Seahouses began as the harbour for the inland village of North Sunderland, and for most of its existence the lifeboat station carried the older name. The first lifeboat arrived in 1832, placed there by the Crewe Trustees - the same charitable foundation that ran the Bamburgh boat. Mr E. Robson of South Shields supplied the original boat, displayed alongside two others at Newcastle Quay before being installed in a new stone-built boathouse. There are no records of any rescues by this first boat. In 1838 it was transferred elsewhere, and North Sunderland received a replacement: a 27-foot lifeboat designed by Captain John Foulerton RN, built by Shore, previously stationed on Holy Island. It was this boat that was meant to launch to the Forfarshire.
The Forfarshire paddlesteamer went onto the Farne Island rocks before dawn and broke in two. On Longstone, Grace Darling spotted the survivors at first light and set out with her father in their own coble. At North Sunderland, the coxswain made a judgement call that has been argued about ever since: he chose not to launch the regular lifeboat, deciding a smaller coble could navigate the rocks better. The coble had a crew of seven, one of whom was William Darling - Grace's brother. They reached the wreck after the Darlings had completed the rescue, found no one left to save, and could not return home because the weather had worsened. They spent two days sheltering in a disused outbuilding at Farne Island Lighthouse, the keepers' rooms being full of survivors. The Royal National Lifeboat Institution took over the station in 1852, and continued to call it North Sunderland - the village name - rather than Seahouses - the harbour name.

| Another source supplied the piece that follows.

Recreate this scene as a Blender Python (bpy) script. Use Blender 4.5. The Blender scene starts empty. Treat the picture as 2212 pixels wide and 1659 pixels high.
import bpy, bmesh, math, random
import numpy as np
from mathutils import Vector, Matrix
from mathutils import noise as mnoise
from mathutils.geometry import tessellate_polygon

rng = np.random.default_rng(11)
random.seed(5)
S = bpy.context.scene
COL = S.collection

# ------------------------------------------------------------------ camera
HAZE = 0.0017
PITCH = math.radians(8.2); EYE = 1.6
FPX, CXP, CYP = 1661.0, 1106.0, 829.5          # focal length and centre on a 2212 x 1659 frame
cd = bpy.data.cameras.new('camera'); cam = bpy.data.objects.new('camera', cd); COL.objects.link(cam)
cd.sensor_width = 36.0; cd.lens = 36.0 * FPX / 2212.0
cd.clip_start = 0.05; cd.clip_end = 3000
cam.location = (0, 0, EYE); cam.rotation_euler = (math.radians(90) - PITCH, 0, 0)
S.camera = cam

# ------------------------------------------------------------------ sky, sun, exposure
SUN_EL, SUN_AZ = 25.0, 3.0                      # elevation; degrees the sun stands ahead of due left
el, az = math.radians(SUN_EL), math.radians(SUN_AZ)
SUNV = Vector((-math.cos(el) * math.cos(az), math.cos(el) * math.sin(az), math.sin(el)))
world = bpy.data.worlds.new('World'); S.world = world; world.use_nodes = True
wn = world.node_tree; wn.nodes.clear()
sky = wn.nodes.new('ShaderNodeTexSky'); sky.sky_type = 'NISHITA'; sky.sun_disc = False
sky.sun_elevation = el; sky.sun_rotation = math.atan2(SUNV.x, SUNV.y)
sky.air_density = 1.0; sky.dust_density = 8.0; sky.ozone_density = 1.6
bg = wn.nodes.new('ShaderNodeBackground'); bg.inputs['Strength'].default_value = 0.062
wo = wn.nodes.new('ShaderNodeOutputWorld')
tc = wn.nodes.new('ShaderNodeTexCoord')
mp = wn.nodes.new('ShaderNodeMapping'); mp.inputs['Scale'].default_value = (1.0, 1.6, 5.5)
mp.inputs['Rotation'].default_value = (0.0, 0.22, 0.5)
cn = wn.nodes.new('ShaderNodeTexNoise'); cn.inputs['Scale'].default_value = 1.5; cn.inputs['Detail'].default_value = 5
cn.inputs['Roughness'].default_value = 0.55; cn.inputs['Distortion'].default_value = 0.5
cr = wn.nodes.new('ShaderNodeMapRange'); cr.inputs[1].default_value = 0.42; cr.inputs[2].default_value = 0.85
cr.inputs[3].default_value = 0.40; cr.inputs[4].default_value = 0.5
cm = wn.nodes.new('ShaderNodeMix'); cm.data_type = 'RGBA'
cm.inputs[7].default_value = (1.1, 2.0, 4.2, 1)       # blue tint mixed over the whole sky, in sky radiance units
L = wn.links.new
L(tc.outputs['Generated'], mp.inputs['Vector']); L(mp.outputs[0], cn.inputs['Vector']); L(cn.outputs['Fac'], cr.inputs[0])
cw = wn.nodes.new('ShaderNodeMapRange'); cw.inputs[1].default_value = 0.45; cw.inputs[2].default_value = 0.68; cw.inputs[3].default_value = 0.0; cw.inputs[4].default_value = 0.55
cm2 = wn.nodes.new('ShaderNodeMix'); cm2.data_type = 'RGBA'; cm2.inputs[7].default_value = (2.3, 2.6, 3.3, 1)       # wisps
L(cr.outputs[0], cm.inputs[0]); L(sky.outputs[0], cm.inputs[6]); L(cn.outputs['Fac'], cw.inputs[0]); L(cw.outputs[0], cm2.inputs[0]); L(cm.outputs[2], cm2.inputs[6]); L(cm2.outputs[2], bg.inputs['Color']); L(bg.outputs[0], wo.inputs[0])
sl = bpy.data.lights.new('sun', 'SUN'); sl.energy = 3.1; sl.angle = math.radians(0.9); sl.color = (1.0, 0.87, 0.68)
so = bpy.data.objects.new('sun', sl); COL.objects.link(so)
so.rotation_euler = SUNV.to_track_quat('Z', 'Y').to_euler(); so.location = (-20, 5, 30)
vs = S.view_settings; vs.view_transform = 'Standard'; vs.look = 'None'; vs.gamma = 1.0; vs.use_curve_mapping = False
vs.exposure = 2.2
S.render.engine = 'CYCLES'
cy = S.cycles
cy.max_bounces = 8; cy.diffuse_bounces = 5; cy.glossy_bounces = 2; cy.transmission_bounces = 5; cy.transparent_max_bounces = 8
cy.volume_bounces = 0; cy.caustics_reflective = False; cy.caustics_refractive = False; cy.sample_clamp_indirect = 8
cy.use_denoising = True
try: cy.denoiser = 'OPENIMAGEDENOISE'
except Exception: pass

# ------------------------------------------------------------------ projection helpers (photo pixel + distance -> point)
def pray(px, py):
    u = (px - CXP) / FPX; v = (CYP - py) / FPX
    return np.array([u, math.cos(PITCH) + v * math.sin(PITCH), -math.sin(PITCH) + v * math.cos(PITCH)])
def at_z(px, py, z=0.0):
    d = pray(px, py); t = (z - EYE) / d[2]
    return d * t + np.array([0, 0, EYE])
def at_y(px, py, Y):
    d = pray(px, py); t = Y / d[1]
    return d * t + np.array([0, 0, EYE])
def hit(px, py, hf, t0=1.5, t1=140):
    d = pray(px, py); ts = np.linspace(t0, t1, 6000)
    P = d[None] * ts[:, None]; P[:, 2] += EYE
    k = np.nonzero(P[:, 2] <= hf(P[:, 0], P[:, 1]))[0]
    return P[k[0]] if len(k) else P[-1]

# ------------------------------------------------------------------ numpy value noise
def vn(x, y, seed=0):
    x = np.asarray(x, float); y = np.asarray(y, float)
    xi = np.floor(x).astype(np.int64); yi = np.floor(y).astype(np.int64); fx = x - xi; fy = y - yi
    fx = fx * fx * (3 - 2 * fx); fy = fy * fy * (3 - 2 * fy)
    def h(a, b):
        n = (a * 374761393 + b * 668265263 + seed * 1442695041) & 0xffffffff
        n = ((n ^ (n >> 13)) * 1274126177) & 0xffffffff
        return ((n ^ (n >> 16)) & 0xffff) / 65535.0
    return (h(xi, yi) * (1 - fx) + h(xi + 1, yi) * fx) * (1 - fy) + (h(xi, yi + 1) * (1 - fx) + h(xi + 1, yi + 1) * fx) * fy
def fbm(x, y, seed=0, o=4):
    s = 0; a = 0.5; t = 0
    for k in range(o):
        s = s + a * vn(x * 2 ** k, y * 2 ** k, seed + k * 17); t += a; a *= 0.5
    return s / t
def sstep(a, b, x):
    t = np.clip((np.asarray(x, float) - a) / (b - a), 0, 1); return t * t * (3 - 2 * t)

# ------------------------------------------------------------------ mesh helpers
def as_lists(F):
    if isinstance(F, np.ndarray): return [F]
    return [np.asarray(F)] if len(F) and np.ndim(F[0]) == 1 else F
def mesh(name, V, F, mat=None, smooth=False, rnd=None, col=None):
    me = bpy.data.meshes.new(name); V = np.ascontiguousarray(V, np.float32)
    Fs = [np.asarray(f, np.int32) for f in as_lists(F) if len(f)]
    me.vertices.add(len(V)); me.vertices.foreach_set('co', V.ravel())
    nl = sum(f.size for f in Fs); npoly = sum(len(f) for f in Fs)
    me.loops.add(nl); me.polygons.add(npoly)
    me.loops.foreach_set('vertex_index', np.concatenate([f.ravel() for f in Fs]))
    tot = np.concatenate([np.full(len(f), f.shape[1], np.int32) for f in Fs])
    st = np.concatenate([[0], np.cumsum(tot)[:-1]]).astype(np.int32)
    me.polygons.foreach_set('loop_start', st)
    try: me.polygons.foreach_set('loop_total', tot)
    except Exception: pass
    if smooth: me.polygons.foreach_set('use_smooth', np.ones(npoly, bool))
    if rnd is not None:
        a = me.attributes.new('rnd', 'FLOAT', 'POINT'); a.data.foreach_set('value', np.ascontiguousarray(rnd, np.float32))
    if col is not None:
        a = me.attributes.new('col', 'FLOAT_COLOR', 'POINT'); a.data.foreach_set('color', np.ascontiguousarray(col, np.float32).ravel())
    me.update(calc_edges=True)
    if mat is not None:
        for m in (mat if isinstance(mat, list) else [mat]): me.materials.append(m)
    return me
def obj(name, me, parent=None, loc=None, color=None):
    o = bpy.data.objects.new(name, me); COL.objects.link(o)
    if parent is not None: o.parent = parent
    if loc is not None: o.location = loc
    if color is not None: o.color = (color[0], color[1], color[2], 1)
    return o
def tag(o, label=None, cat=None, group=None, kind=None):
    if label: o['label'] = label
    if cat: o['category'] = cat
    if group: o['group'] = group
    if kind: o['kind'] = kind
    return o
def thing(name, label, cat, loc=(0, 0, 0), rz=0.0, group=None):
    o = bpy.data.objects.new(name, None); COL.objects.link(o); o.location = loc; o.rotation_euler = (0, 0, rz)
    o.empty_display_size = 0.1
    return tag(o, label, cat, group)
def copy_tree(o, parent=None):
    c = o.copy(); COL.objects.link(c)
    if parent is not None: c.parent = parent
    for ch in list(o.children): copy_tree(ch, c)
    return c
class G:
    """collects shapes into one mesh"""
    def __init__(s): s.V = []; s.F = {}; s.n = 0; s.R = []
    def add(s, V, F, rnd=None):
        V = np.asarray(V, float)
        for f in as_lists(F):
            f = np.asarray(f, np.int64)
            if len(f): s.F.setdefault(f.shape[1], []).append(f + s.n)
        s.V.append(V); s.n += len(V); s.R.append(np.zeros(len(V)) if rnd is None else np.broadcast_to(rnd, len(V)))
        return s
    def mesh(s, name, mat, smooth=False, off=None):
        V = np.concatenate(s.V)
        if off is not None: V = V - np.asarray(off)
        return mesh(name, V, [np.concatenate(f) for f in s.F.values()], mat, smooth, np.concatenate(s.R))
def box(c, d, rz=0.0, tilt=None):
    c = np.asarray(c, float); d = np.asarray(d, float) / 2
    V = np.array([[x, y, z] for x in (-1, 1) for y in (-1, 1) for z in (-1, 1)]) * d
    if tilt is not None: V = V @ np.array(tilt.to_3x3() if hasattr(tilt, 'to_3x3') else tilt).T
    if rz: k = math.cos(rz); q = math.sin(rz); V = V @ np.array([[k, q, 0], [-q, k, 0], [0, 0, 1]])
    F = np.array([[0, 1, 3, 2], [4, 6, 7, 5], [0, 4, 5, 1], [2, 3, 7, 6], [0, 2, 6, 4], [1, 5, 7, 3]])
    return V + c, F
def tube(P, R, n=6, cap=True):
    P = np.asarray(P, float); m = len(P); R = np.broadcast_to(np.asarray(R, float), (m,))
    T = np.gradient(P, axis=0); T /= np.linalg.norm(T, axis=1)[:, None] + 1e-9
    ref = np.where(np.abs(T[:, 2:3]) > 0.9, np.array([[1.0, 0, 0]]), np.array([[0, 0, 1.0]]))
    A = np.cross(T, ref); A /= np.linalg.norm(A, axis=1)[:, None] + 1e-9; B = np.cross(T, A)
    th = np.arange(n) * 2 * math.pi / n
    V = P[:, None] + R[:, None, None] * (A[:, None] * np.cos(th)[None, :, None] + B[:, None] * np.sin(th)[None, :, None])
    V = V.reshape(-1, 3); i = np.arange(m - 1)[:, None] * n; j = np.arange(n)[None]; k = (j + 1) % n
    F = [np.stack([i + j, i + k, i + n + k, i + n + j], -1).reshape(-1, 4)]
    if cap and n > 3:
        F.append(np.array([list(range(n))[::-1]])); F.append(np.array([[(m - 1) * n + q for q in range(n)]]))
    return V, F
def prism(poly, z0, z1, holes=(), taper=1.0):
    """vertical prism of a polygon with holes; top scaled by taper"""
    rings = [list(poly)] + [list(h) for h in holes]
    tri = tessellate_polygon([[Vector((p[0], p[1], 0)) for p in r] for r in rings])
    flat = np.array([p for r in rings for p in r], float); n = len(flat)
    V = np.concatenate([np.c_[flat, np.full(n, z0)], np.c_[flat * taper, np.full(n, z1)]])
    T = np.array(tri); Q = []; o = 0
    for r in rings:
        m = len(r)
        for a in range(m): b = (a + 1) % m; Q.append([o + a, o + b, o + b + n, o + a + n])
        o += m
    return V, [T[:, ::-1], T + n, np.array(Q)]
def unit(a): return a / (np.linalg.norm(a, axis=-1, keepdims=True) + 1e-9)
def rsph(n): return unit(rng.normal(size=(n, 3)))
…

In 1851 the original Foulerton boat was replaced with a 30-foot self-righting lifeboat from Forrestt of Limehouse, modelled on the James Beeching design that had won a competition organised by Algernon Percy, the 4th Duke of Northumberland, who was president of the RNIPLS. Sail-and-oar boats continued to serve until 1936, when North Sunderland received its first motor lifeboat - a non-self-righting boat with a 35 horsepower petrol engine giving seven and a half knots. She cost £3,447, funded by three separate legacies, and was given a composite name: W.R.A., standing for William and James, Ridge Matthews, and Abigail Gardiner. Each name was inscribed on a plaque inside the boat. Helen Percy, Duchess of Northumberland, performed the naming ceremony on 5 September 1936.
In 1999 the station was formally renamed Seahouses Lifeboat Station - the harbour name finally winning out over the village name, almost 170 years after the boat first arrived. The current all-weather lifeboat is a Shannon-class boat called John and Elizabeth Allan (ON 1343), formally named in March 2023. The inshore lifeboat is Grace Darling (D-828), named when its predecessor of the same name was retired in January 2021 - the second inshore boat at Seahouses to carry that name. Both lifeboats and their crews continue to serve the same waters where the Forfarshire went down: the Farnes, the long sand beaches, the reefs that stretch out from Bamburgh and Beadnell. The coxswain Robert Charles Dawson Douglas received the British Empire Medal in 1992; the honorary secretary Robert Heslop Reay was decorated in 1991. The station's awards run back through almost two centuries of cold dark mornings when somebody had to go out.
55.58N, 1.65W at Seahouses harbour, Northumberland, 20 mi southeast of Berwick-upon-Tweed and 3 mi south of Bamburgh. From altitude, the harbour is a small pier and breakwater jutting east into the North Sea, with the Farne Islands visible 2-3 mi offshore. The boathouse is at the inner harbour. Nearest ICAO: Newcastle (EGNT) 45 mi south. Best viewed at 1,500-2,500 ft AGL. The waters between Seahouses and the Farnes are where most of the historic Farne wrecks occurred and where modern callouts still concentrate.